Ah, the lovely streets of Buenos Aires: paved with cobblestone and lined by fruit bodegas and floristas. Cafes, wooden benches, and greenery surround open plazas, and people wander in admiration, faces tilted toward the sun. What so many oblivious pedestrians don’t realize is that if they aren’t careful, they will be snatched out of their South American reverie and into a fresh, steaming pile of dog shit. Stinky droppings of all shapes, consistencies, and sizes fester on the pavement until a clueless passerby collects some with his shoe. It’s a grave problem endemic to Buenos Aires.

 

After just a few hours of walking through the streets, it becomes clear that all those pre-arrival warnings to “Stay alert!” and “Keep your guard up,” should be geared less toward pickpockets and more toward canine excrement. From what I understand, a law exists requiring dog-owners to pick up after their pooches, but enforcement is nil. 

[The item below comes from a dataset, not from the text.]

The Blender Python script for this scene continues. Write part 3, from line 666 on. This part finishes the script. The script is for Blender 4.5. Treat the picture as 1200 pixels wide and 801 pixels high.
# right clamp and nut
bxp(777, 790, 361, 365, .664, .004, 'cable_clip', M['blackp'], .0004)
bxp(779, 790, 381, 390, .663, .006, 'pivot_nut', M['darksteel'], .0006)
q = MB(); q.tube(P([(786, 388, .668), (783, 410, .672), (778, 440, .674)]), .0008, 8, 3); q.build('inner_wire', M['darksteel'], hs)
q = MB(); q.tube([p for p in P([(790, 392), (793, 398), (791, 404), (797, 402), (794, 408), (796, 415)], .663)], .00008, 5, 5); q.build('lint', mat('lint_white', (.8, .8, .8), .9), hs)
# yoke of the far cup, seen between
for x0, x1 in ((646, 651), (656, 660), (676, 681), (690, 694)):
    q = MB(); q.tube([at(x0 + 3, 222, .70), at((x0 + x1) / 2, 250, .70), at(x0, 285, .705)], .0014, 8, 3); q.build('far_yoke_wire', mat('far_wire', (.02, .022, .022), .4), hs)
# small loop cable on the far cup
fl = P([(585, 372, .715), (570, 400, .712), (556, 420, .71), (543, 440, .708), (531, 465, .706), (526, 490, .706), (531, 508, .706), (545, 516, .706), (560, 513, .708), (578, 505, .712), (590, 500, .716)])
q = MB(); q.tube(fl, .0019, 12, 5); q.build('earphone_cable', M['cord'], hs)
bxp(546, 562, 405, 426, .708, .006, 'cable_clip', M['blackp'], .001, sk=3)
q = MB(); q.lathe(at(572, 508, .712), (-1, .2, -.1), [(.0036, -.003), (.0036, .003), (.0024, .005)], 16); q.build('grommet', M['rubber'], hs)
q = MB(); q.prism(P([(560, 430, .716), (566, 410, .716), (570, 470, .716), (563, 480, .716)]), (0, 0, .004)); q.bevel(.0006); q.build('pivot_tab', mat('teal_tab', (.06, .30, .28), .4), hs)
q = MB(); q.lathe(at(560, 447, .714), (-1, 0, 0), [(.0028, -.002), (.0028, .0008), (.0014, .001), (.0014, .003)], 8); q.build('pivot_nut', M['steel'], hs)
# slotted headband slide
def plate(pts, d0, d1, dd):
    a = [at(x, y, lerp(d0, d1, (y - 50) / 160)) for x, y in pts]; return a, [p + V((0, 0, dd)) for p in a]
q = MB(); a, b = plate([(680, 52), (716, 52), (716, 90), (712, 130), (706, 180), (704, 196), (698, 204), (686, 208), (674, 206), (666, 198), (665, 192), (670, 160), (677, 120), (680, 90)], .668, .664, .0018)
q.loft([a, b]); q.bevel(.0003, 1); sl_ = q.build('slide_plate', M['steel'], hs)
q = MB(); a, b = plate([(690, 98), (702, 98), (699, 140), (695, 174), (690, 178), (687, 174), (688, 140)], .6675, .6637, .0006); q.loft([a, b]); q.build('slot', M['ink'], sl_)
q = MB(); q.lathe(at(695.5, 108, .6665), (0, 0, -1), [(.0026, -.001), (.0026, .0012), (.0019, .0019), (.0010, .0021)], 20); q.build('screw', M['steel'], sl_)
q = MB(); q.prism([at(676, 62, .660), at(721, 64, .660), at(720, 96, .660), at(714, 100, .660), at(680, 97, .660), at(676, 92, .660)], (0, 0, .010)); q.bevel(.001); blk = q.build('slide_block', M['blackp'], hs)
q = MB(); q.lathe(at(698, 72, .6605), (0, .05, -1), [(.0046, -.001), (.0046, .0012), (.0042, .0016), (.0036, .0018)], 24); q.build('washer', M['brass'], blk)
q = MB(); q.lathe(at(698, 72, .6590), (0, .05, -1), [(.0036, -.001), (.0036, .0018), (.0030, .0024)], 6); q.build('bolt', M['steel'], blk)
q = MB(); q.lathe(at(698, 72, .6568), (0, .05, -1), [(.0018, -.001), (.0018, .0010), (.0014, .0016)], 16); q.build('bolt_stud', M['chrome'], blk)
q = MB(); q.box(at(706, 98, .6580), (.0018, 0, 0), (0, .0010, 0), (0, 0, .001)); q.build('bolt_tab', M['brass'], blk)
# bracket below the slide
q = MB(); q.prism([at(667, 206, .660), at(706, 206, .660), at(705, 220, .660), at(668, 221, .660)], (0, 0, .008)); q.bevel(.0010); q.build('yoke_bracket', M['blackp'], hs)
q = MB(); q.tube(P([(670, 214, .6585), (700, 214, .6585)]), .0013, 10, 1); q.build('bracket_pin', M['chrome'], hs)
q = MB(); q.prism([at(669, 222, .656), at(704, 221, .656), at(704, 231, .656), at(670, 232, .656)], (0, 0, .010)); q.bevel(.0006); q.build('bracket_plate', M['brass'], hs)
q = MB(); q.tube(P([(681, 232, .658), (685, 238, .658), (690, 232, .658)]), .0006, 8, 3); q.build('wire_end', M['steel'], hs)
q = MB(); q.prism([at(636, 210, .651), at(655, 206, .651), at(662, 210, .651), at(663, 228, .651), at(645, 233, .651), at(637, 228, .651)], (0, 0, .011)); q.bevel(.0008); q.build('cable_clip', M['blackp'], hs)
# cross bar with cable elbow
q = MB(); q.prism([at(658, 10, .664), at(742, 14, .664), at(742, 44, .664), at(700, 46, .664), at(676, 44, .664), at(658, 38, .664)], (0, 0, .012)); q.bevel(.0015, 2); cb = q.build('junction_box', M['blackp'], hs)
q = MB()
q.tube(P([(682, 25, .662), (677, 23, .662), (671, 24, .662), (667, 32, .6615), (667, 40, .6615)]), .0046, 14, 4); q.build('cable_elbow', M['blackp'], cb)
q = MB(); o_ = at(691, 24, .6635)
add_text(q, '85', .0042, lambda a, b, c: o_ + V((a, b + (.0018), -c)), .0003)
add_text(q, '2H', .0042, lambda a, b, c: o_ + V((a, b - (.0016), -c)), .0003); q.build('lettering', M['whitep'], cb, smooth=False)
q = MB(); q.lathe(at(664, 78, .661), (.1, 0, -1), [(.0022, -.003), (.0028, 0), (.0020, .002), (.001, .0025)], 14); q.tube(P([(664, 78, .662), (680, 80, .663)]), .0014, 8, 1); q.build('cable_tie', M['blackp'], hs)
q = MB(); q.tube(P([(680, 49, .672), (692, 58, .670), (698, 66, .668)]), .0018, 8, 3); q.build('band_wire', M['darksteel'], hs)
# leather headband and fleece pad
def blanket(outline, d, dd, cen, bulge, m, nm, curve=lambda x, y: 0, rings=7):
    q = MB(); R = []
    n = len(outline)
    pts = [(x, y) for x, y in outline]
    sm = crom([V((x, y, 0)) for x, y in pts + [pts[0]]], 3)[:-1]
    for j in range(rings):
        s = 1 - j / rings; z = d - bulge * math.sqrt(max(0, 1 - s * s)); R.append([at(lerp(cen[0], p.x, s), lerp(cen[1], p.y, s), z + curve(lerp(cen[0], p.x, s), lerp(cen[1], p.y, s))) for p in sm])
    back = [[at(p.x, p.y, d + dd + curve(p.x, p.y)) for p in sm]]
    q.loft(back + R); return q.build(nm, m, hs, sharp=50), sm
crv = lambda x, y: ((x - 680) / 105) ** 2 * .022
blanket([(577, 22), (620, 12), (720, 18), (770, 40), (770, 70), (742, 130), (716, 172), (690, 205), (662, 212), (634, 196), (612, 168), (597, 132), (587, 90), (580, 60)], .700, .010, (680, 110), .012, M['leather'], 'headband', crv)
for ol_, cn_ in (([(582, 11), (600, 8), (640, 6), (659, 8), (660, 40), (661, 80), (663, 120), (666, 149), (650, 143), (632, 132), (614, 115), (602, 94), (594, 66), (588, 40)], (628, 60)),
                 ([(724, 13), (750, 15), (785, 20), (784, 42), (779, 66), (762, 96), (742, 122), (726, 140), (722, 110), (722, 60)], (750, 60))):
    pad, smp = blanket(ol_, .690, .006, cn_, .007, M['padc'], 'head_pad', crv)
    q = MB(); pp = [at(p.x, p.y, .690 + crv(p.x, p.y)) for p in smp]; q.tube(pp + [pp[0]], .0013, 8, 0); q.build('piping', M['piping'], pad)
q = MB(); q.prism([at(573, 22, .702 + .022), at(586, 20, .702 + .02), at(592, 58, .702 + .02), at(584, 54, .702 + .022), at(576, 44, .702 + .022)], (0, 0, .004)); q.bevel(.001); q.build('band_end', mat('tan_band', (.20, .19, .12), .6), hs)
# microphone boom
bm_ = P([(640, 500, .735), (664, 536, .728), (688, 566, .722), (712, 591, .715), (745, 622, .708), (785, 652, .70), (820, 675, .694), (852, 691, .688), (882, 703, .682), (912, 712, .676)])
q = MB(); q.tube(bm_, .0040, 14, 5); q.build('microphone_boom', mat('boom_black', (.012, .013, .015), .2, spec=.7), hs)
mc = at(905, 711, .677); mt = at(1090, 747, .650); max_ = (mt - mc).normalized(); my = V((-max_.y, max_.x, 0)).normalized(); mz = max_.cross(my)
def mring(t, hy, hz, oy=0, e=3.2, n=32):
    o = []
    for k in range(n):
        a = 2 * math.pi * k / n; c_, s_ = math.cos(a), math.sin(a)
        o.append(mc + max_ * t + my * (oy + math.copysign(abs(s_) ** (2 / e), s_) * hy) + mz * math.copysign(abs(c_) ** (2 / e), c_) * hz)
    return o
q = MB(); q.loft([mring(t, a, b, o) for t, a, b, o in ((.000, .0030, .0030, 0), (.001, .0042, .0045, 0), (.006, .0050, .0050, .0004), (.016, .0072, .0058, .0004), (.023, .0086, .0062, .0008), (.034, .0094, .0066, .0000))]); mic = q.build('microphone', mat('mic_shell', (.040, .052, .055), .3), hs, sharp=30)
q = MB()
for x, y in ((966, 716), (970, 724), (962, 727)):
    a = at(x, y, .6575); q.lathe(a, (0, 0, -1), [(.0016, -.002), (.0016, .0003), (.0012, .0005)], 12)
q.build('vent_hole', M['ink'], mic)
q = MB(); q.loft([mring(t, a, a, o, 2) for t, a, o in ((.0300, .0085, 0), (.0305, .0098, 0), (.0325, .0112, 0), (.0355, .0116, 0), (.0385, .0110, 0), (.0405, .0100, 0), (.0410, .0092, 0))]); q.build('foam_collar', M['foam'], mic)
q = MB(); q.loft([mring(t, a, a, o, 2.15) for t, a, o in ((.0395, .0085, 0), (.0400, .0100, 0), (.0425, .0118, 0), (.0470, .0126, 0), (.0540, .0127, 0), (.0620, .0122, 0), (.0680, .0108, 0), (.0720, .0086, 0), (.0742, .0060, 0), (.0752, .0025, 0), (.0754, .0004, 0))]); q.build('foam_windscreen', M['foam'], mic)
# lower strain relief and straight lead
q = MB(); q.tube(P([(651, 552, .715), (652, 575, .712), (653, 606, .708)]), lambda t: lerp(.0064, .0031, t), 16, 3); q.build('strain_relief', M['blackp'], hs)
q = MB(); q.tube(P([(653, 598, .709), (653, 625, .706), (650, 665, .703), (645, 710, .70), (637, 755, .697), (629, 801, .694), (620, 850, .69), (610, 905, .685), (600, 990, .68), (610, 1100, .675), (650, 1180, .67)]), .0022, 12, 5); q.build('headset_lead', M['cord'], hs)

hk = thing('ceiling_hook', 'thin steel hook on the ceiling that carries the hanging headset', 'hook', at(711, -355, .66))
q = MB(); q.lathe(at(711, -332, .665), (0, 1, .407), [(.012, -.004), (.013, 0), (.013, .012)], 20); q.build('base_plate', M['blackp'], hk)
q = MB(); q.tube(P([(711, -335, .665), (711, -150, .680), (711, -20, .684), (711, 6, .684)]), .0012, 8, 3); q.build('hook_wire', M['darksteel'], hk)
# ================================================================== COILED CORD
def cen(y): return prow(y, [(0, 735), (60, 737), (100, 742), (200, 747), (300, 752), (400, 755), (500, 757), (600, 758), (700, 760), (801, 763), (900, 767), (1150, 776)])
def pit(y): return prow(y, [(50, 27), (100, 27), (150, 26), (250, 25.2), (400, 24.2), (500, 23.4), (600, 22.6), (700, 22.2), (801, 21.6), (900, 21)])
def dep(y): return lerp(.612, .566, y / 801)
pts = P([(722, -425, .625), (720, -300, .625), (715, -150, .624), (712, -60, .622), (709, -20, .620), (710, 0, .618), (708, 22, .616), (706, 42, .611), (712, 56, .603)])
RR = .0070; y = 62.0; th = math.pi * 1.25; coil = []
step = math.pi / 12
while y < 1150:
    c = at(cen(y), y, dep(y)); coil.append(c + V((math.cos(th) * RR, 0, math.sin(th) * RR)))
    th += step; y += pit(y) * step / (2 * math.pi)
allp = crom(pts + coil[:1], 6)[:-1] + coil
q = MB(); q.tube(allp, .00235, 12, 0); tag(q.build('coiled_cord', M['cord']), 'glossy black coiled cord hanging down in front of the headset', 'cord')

One contributing factor may be the popularity of the paseador de perro (dog walker). He can be seen walking through Buenos Aires with roughly fifteen dogs at a time. Porteños regularly hire dog walkers and the resulting scenario is pictured below.

How could we possibly expect one paseador de perro to track the bowels of this many dogs and to follow behind, a broom and bag in hand? This outrageous ratio of human to dog makes it impossible to keep the city feces-free. While this citywide obstacle offends most people to no end, it’s also a source of hilarity.